Scale up an app in Azure App Service
This article shows you how to scale your app in Azure App Service. There are two workflows for scaling, scale up and scale out, and this article explains the scale up workflow.
- Scale up: Get more CPU, memory or disk space, or extra features like dedicated virtual machines (VMs), custom domains and certificates, staging slots, autoscaling, and more. You scale up by changing the pricing tier of the App Service plan that your app belongs to.
- Scale out: Increase the number of VM instances that run your app. Basic, Standard, and Premium service plans scale out to as many as 3, 10, and 30 instances, respectively. App Service Environments in the Isolated tier further increase your scale-out count to 100 instances. For more information about scaling out, see Scale instance count manually or automatically. There, you find out how to use autoscaling, which is to scale instance count automatically based on predefined rules and schedules.
The scale settings take only seconds to apply and affect all apps in your App Service plan. They don't require you to change your code or redeploy your application.
For information about the pricing and features of individual App Service plans, see App Service Pricing Details.

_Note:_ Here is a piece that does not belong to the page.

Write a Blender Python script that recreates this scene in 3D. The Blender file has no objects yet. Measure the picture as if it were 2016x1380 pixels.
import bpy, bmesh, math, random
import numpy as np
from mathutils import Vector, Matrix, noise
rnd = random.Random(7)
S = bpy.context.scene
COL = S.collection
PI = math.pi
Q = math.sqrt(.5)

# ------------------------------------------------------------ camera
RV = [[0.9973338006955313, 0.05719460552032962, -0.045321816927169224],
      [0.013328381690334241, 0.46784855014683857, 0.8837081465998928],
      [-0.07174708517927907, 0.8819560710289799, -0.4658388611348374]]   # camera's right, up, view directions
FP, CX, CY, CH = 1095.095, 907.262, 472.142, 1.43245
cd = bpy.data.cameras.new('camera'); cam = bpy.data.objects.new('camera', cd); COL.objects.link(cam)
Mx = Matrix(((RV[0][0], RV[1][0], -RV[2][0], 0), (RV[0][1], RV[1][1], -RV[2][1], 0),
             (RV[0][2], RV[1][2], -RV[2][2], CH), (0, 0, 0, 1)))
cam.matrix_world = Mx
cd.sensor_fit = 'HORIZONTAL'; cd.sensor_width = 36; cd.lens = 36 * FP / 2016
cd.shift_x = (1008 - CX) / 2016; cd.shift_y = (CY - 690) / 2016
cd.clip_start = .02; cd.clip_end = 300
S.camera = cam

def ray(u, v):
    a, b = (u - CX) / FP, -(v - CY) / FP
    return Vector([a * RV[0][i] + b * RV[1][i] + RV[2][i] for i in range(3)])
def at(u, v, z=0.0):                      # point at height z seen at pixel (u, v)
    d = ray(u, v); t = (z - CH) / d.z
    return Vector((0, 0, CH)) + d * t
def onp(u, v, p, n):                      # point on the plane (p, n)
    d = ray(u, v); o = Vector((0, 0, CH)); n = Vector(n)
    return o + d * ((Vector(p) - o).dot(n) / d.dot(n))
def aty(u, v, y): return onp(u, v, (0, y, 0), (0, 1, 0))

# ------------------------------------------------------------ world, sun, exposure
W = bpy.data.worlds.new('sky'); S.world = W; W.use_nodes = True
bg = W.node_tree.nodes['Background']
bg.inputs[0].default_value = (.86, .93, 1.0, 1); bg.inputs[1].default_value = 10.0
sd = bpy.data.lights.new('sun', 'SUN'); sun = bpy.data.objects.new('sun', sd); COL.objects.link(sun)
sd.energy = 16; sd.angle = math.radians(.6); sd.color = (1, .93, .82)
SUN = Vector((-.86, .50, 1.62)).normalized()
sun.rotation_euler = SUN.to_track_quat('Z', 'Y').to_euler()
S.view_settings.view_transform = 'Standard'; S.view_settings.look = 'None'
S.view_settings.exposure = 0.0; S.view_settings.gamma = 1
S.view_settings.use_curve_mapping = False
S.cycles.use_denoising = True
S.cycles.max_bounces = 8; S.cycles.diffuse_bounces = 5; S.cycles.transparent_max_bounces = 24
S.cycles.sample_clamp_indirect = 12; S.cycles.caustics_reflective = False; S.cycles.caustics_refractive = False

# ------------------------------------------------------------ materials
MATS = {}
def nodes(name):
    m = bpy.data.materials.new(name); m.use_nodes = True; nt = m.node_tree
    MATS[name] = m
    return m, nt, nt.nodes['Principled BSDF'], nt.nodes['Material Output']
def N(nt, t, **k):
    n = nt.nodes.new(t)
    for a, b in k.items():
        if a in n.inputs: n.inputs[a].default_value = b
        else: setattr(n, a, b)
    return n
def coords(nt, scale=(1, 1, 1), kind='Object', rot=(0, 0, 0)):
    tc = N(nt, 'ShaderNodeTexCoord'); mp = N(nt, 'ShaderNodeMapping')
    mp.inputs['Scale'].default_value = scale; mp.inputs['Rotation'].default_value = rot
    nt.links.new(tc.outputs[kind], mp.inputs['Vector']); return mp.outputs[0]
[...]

Scale up your pricing tier
In your browser, open the Azure portal.
In the left navigation of your App Service app page, select Scale up (App Service plan).
Select one of the pricing tiers and select Select.
When the operation is complete, you see a notification pop-up with a green success check mark.
Scale related resources
If your app depends on other services, such as Azure SQL Database or Azure Storage, you can scale up these resources separately. These resources aren't managed by the App Service plan.
In the Overview page for your app, select the Resource group link.
On the Overview page for the resource group, select a resource that you want to scale. The following screenshot shows a SQL Database resource.
To scale up the related resource, see the documentation for the specific resource type. For example, to scale up a single SQL database, see Scale single database resources in Azure SQL Database. To scale up an Azure Database for MySQL resource, see Scale Azure Database for MySQL resources.
Compare pricing tiers
For detailed information, such as VM sizes for each pricing tier, see App Service Pricing Details.
For a table of service limits, quotas, and constraints, and supported features in each tier, see App Service limits.